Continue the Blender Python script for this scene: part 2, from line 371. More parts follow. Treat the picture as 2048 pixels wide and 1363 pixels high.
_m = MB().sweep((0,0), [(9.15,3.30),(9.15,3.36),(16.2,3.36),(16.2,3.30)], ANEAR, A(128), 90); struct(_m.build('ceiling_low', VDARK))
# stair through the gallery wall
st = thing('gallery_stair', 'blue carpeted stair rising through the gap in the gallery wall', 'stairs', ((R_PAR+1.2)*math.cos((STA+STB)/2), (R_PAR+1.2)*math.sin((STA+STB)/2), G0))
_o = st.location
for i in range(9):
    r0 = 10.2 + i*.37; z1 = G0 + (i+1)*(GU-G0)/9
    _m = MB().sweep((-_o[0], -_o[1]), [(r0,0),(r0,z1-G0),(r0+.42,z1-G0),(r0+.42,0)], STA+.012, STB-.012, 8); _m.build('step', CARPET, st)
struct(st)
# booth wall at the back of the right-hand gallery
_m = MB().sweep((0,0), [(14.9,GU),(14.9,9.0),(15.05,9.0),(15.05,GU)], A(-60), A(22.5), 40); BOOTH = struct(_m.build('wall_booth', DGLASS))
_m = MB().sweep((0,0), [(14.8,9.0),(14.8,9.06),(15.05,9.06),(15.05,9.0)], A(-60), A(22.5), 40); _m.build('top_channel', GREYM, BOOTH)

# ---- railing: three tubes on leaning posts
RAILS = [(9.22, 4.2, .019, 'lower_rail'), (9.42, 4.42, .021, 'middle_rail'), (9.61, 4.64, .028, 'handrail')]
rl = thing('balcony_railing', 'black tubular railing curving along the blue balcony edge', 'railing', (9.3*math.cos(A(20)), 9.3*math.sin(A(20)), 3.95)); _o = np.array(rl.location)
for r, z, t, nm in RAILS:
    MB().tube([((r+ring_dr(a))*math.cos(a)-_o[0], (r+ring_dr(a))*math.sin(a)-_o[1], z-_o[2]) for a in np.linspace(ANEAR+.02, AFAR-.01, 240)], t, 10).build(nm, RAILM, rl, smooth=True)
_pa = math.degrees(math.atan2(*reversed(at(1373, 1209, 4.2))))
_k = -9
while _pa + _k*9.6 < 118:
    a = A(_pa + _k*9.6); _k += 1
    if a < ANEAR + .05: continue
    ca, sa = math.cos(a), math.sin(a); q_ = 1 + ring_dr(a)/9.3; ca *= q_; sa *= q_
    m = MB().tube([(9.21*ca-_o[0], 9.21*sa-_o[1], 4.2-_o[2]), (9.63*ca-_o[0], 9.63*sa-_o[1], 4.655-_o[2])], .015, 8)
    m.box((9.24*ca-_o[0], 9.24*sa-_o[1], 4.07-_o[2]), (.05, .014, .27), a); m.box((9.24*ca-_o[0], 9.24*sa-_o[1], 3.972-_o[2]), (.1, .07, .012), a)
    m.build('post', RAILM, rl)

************

PROMPT: Your task is to repeat the data exactly; please include every line.

RESULT FOR THIS TASK:
Continue the Blender Python script for this scene: part 2, from line 371. More parts follow. Treat the picture as 2048 pixels wide and 1363 pixels high.
_m = MB().sweep((0,0), [(9.15,3.30),(9.15,3.36),(16.2,3.36),(16.2,3.30)], ANEAR, A(128), 90); struct(_m.build('ceiling_low', VDARK))
# stair through the gallery wall
st = thing('gallery_stair', 'blue carpeted stair rising through the gap in the gallery wall', 'stairs', ((R_PAR+1.2)*math.cos((STA+STB)/2), (R_PAR+1.2)*math.sin((STA+STB)/2), G0))
_o = st.location
for i in range(9):
    r0 = 10.2 + i*.37; z1 = G0 + (i+1)*(GU-G0)/9
    _m = MB().sweep((-_o[0], -_o[1]), [(r0,0),(r0,z1-G0),(r0+.42,z1-G0),(r0+.42,0)], STA+.012, STB-.012, 8); _m.build('step', CARPET, st)
struct(st)
# booth wall at the back of the right-hand gallery
_m = MB().sweep((0,0), [(14.9,GU),(14.9,9.0),(15.05,9.0),(15.05,GU)], A(-60), A(22.5), 40); BOOTH = struct(_m.build('wall_booth', DGLASS))
_m = MB().sweep((0,0), [(14.8,9.0),(14.8,9.06),(15.05,9.06),(15.05,9.0)], A(-60), A(22.5), 40); _m.build('top_channel', GREYM, BOOTH)

# ---- railing: three tubes on leaning posts
RAILS = [(9.22, 4.2, .019, 'lower_rail'), (9.42, 4.42, .021, 'middle_rail'), (9.61, 4.64, .028, 'handrail')]
rl = thing('balcony_railing', 'black tubular railing curving along the blue balcony edge', 'railing', (9.3*math.cos(A(20)), 9.3*math.sin(A(20)), 3.95)); _o = np.array(rl.location)
for r, z, t, nm in RAILS:
    MB().tube([((r+ring_dr(a))*math.cos(a)-_o[0], (r+ring_dr(a))*math.sin(a)-_o[1], z-_o[2]) for a in np.linspace(ANEAR+.02, AFAR-.01, 240)], t, 10).build(nm, RAILM, rl, smooth=True)
_pa = math.degrees(math.atan2(*reversed(at(1373, 1209, 4.2))))
_k = -9
while _pa + _k*9.6 < 118:
    a = A(_pa + _k*9.6); _k += 1
    if a < ANEAR + .05: continue
    ca, sa = math.cos(a), math.sin(a); q_ = 1 + ring_dr(a)/9.3; ca *= q_; sa *= q_
    m = MB().tube([(9.21*ca-_o[0], 9.21*sa-_o[1], 4.2-_o[2]), (9.63*ca-_o[0], 9.63*sa-_o[1], 4.655-_o[2])], .015, 8)
    m.box((9.24*ca-_o[0], 9.24*sa-_o[1], 4.07-_o[2]), (.05, .014, .27), a); m.box((9.24*ca-_o[0], 9.24*sa-_o[1], 3.972-_o[2]), (.1, .07, .012), a)
    m.build('post', RAILM, rl)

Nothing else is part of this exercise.